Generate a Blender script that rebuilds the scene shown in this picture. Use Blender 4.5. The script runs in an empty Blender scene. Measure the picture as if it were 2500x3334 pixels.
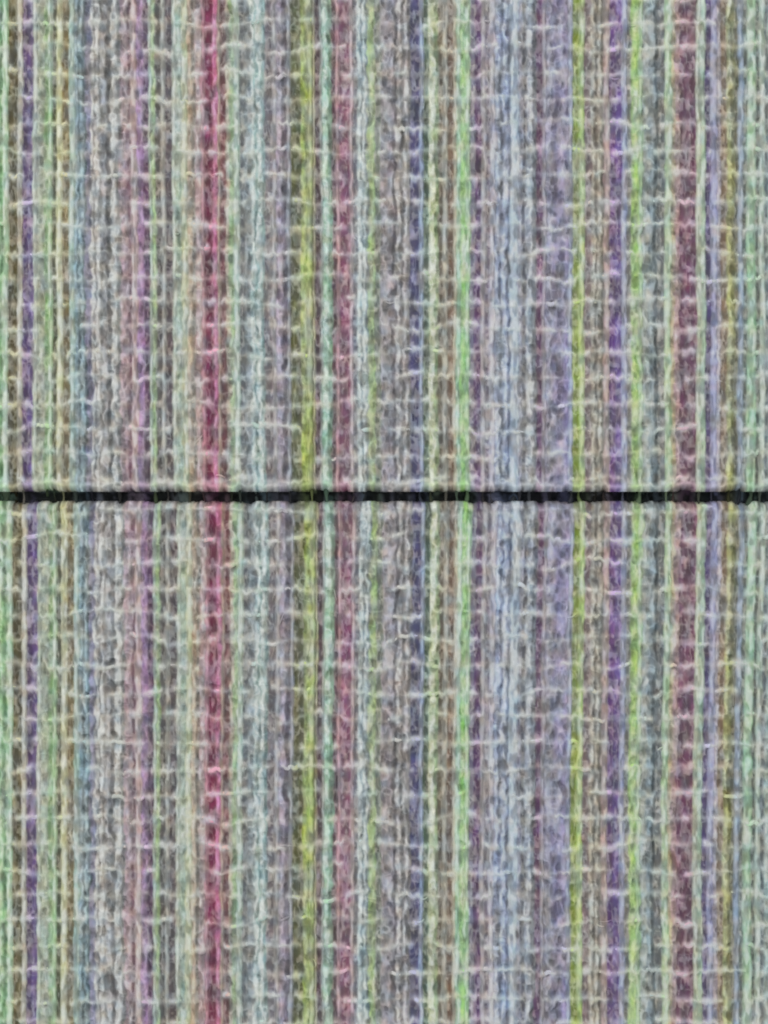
import bpy, math
import numpy as np

# ------------------------------------------------------------------ scene, camera, light
scene = bpy.context.scene
S = 0.0001                                   # one photo pixel = 0.1 mm on the cloth
CX, CY = 1250.0, 1667.0

cam_data = bpy.data.cameras.new("camera")
cam = bpy.data.objects.new("camera", cam_data)
scene.collection.objects.link(cam)
DIST = 0.62
cam.location = (0, -DIST, 0)
cam.rotation_euler = (math.radians(90), 0, 0)
cam_data.sensor_fit = 'VERTICAL'
cam_data.sensor_height = 24
cam_data.lens = 24 * DIST / (3334 * S)
cam_data.clip_start = 0.01
cam_data.clip_end = 50
scene.camera = cam
cam_data.dof.use_dof = True                  # hand-held phone close-up: slightly soft
cam_data.dof.focus_distance = DIST - 0.012
cam_data.dof.aperture_fstop = 2.6

world = bpy.data.worlds.new("World")
scene.world = world
world.use_nodes = True
wn = world.node_tree
wn.nodes["Background"].inputs[0].default_value = (0.955, 1.0, 0.97, 1)
wn.nodes["Background"].inputs[1].default_value = 0.62

ld = bpy.data.lights.new("soft_area_light", 'AREA')  # large soft lamp added upper left for relief; no window stands there
ld.energy = 3.6
ld.shape = 'RECTANGLE'
ld.size = 0.7
ld.size_y = 0.5
ld.color = (1.0, 0.975, 0.95)
lo = bpy.data.objects.new("soft_area_light", ld)
lo.location = (-0.45, -0.85, 0.70)
lo.rotation_euler = (math.radians(52), 0, math.radians(-28))
scene.collection.objects.link(lo)

scene.view_settings.view_transform = 'Standard'
scene.view_settings.look = 'None'
scene.view_settings.exposure = 0.60
scene.view_settings.gamma = 1.0
scene.view_settings.use_curve_mapping = False

# ------------------------------------------------------------------ noise
def hsh(ix, iy, seed):
    h = (ix.astype(np.int64) * 374761393 + iy.astype(np.int64) * 668265263 + seed * 1442695041) & 0xffffffff
    h = ((h ^ (h >> 13)) * 1274126177) & 0xffffffff
    h = h ^ (h >> 16)
    return (h & 0xffffff).astype(np.float32) / np.float32(0xffffff)

def vnoise(x, y, seed):
    x0 = np.floor(x); y0 = np.floor(y)
    fx = (x - x0).astype(np.float32); fy = (y - y0).astype(np.float32)
    fx = fx * fx * fx * (fx * (fx * 6 - 15) + 10)
    fy = fy * fy * fy * (fy * (fy * 6 - 15) + 10)
    a = hsh(x0, y0, seed); b = hsh(x0 + 1, y0, seed)
    c = hsh(x0, y0 + 1, seed); d = hsh(x0 + 1, y0 + 1, seed)
    return (a + (b - a) * fx) * (1 - fy) + (c + (d - c) * fx) * fy

def fbm(x, y, seed, octv=2):
    t = 0; amp = 1; s = 0
    for i in range(octv):
        t = t + amp * vnoise(x * (2 ** i) + 17.3 * i, y * (2 ** i) - 9.1 * i, seed + i * 31)
        s += amp; amp *= 0.5
    return t / s

def sstep(a, b, v):
    t = np.clip((v - a) / (b - a), 0, 1)
    return t * t * (3 - 2 * t)

def ridge(v, w):                              # thin line where the noise crosses 0.5
    return np.exp(-((v - 0.5) / w) ** 2)

# ------------------------------------------------------------------ stripe table (photo pixels, upper panel)
# group: (name of the stripe, [ (x0, x1, kind, (r,g,b)) ... ])  L raised pale yarn, D low dyed yarn with gap shade in its colour, M loose mixed yarn
T = [
 ("grey green striped margin", [(-160,-140,'M',(150,165,150)),(-140,-122,'L',(178,192,175)),(-122,-104,'D',(100,104,92)),(-104,-84,'M',(150,150,160)),
    (-84,-66,'L',(180,180,178)),(-66,-50,'D',(105,96,104)),(-50,-34,'L',(180,200,172)),(-34,-18,'M',(150,160,120))]),
 ("bright mint green stripe", [(-18,8,'M',(138,178,134)),(8,27,'L',(186,224,180))]),
 ("dark olive brown stripe", [(27,57,'D',(92,86,48)),(57,74,'L',(190,182,166))]),
 ("deep violet stripe", [(74,91,'D',(90,70,110)),(91,108,'D',(104,86,136)),(108,122,'L',(184,194,178))]),
 ("fresh green pinstriped stripe", [(122,146,'M',(150,160,138)),(146,158,'D',(118,158,96)),(158,172,'L',(174,208,160))]),
 ("cream yellow stripe on dark olive", [(172,186,'D',(88,96,66)),(186,205,'L',(210,210,160)),(205,227,'D',(120,110,70))]),
 ("dusty teal blue stripe", [(227,246,'L',(168,192,182)),(246,282,'M',(120,136,144)),(282,300,'M',(124,126,142))]),
 ("soft mottled grey stripe", [(300,336,'M',(168,165,166)),(336,366,'M',(134,132,136)),(366,396,'M',(160,159,160))]),
 ("dusty pink stripe", [(396,420,'M',(164,146,148)),(420,431,'D',(122,88,98)),(431,452,'L',(198,168,172))]),
 ("mauve purple stripe", [(452,472,'M',(150,126,154)),(472,490,'D',(92,66,94))]),
 ("charcoal stripe edged in pale green", [(490,500,'L',(176,192,178)),(500,512,'M',(146,170,124)),(512,530,'D',(94,92,84)),(530,544,'L',(166,163,158)),(544,566,'D',(98,90,90))]),
 ("pale cream green stripe", [(566,580,'L',(184,196,180)),(580,596,'M',(148,166,148)),(596,616,'L',(196,202,166)),(616,630,'M',(176,160,136)),(630,642,'D',(120,112,98))]),
 ("crimson stripe", [(642,660,'M',(172,154,150)),(660,672,'L',(188,128,144)),(672,698,'D',(124,48,76)),(698,712,'M',(180,116,142))]),
 ("rust brown stripe", [(712,722,'L',(178,146,136)),(722,741,'D',(118,74,74)),(741,752,'M',(162,156,138))]),
 ("pale sage stripe", [(752,766,'M',(140,164,124)),(766,784,'L',(182,204,188))]),
 ("grey slate stripe", [(784,802,'D',(104,112,112)),(802,822,'M',(138,148,146))]),
 ("pale ice blue stripe", [(822,866,'M',(166,190,190))]),
 ("mauve grey stripe", [(866,890,'D',(116,110,112)),(890,905,'L',(164,158,164)),(905,938,'M',(134,124,140)),(938,950,'L',(158,158,170))]),
 ("dark olive stripe", [(950,984,'D',(92,98,56)),(984,1003,'M',(144,162,88))]),
 ("lime yellow stripe", [(1003,1020,'L',(172,186,112)),(1022,1029,'L',(178,172,130))]),
 ("dark brown pinstripe", [(1029,1045,'D',(94,76,78))]),
 ("seafoam green stripe", [(1045,1053,'L',(162,168,164)),(1053,1083,'M',(148,182,160))]),
 ("raspberry plum stripe", [(1083,1096,'D',(98,74,80)),(1096,1107,'L',(190,142,154)),(1107,1140,'D',(136,84,108)),(1140,1152,'L',(184,160,170))]),
 ("pale blue grey stripe", [(1152,1165,'D',(112,114,120)),(1165,1200,'M',(164,176,184))]),
 ("moss green stripe", [(1200,1222,'M',(142,164,114)),(1222,1240,'D',(112,122,106))]),
 ("warm grey stripe", [(1240,1264,'M',(146,144,144)),(1264,1290,'M',(128,122,130)),(1290,1336,'M',(154,149,152))]),
 ("navy blue stripe", [(1336,1366,'D',(80,80,118)),(1366,1379,'L',(148,160,190))]),
 ("dark green and cream stripe", [(1379,1397,'D',(80,102,78)),(1397,1427,'M',(172,192,150))]),
 ("brown and tan pinstriped stripe", [(1427,1441,'D',(104,96,74)),(1441,1458,'L',(168,162,150)),(1458,1476,'D',(120,100,78)),(1476,1486,'L',(190,182,160))]),
 ("vivid apple green stripe", [(1486,1500,'L',(170,208,176)),(1500,1515,'M',(140,188,112)),(1515,1530,'L',(168,212,156))]),
 ("purple grey stripe", [(1530,1545,'D',(124,120,136)),(1545,1566,'D',(98,72,108)),(1566,1582,'L',(168,158,168)),(1582,1594,'D',(126,118,130)),(1594,1612,'L',(180,174,194))]),
 ("misty sky blue stripe", [(1612,1660,'M',(138,146,172)),(1660,1688,'L',(174,188,212))]),
 ("slate grey stripe", [(1688,1700,'M',(142,146,154)),(1700,1713,'D',(94,98,106)),(1713,1746,'M',(144,148,160))]),
 ("dark plum pinstripe", [(1746,1765,'D',(104,74,104)),(1765,1777,'L',(162,152,168))]),
 ("heather grey stripe", [(1777,1800,'M',(142,142,156)),(1800,1825,'M',(130,128,148))]),
 ("lavender blue stripe", [(1825,1836,'M',(140,138,160)),(1836,1850,'M',(138,134,160)),(1850,1864,'L',(160,164,194))]),
 ("lime and olive stripe", [(1864,1885,'D',(128,150,52)),(1885,1902,'L',(176,204,124))]),
 ("taupe stripe", [(1902,1924,'D',(120,104,102)),(1924,1964,'M',(146,140,132)),(1964,1984,'L',(184,158,158))]),
 ("royal violet stripe", [(1984,2003,'D',(104,70,126)),(2003,2023,'D',(106,82,142)),(2023,2041,'L',(160,162,198))]),
 ("bright lime green stripe", [(2041,2054,'D',(118,122,114)),(2054,2078,'M',(148,182,106)),(2078,2092,'L',(172,204,156))]),
 ("dark slate stripe", [(2092,2112,'M',(146,156,148)),(2112,2140,'M',(112,122,128)),(2140,2164,'D',(110,116,112))]),
 ("pale green stripe", [(2164,2185,'L',(180,208,166)),(2185,2196,'M',(168,158,128))]),
 ("maroon stripe", [(2196,2212,'M',(166,142,138)),(2212,2267,'D',(114,74,94))]),
 ("pale sage green stripe", [(2267,2282,'L',(188,198,172)),(2282,2297,'L',(166,192,168))]),
 ("purple and lavender stripe", [(2297,2314,'D',(90,80,118)),(2314,2334,'L',(160,158,200)),(2334,2346,'M',(162,158,162))]),
 ("ochre stripe", [(2346,2366,'D',(126,108,84)),(2366,2392,'M',(144,144,100)),(2392,2402,'D',(108,110,80))]),
 ("blue grey stripe", [(2402,2420,'L',(150,164,186)),(2420,2432,'D',(102,118,108))]),
 ("pale mint stripe", [(2432,2460,'L',(164,204,168)),(2460,2472,'D',(96,112,98)),(2472,2490,'L',(178,196,182)),(2490,2502,'D',(100,114,114))]),
 ("grey margin beyond the mint stripe", [(2502,2520,'M',(150,170,160)),(2520,2536,'L',(180,190,180)),(2536,2552,'D',(106,104,112)),(2552,2580,'M',(150,150,160)),
    (2580,2598,'L',(180,176,170)),(2598,2616,'D',(104,98,88)),(2616,2660,'M',(150,160,148))]),
]
XA, XB = -160, 2660
NX1 = XB - XA + 1
cols = []
_r = np.random.default_rng(3)
for g in T:
    for (a, b, k, c) in g[1]:
        w = b - a
        if k == 'M' and w >= 26:               # wide mixed stripes are several soft cords with shade painted into the low gaps between
            n = max(1, int(round(w / 23.0)))
            cuts = np.linspace(a, b, n + 1)
            cuts[1:-1] += _r.uniform(-3, 3, n - 1)
            for i in range(n):
                m = cuts[i] + (cuts[i + 1] - cuts[i]) * _r.uniform(.46, .62)
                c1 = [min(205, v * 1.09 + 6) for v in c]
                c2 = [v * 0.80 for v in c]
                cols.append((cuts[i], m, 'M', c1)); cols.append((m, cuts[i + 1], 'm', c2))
        else:
            if k != 'L': c = (c[0] + 1, c[1] - 3, c[2] + 4)
            cols.append((a, b, k, c))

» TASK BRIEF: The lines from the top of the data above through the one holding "cam_data.dof.aperture_fstop = 2.6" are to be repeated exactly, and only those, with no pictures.

» TASK RESULT:
Generate a Blender script that rebuilds the scene shown in this picture. Use Blender 4.5. The script runs in an empty Blender scene. Measure the picture as if it were 2500x3334 pixels.
import bpy, math
import numpy as np

# ------------------------------------------------------------------ scene, camera, light
scene = bpy.context.scene
S = 0.0001                                   # one photo pixel = 0.1 mm on the cloth
CX, CY = 1250.0, 1667.0

cam_data = bpy.data.cameras.new("camera")
cam = bpy.data.objects.new("camera", cam_data)
scene.collection.objects.link(cam)
DIST = 0.62
cam.location = (0, -DIST, 0)
cam.rotation_euler = (math.radians(90), 0, 0)
cam_data.sensor_fit = 'VERTICAL'
cam_data.sensor_height = 24
cam_data.lens = 24 * DIST / (3334 * S)
cam_data.clip_start = 0.01
cam_data.clip_end = 50
scene.camera = cam
cam_data.dof.use_dof = True                  # hand-held phone close-up: slightly soft
cam_data.dof.focus_distance = DIST - 0.012
cam_data.dof.aperture_fstop = 2.6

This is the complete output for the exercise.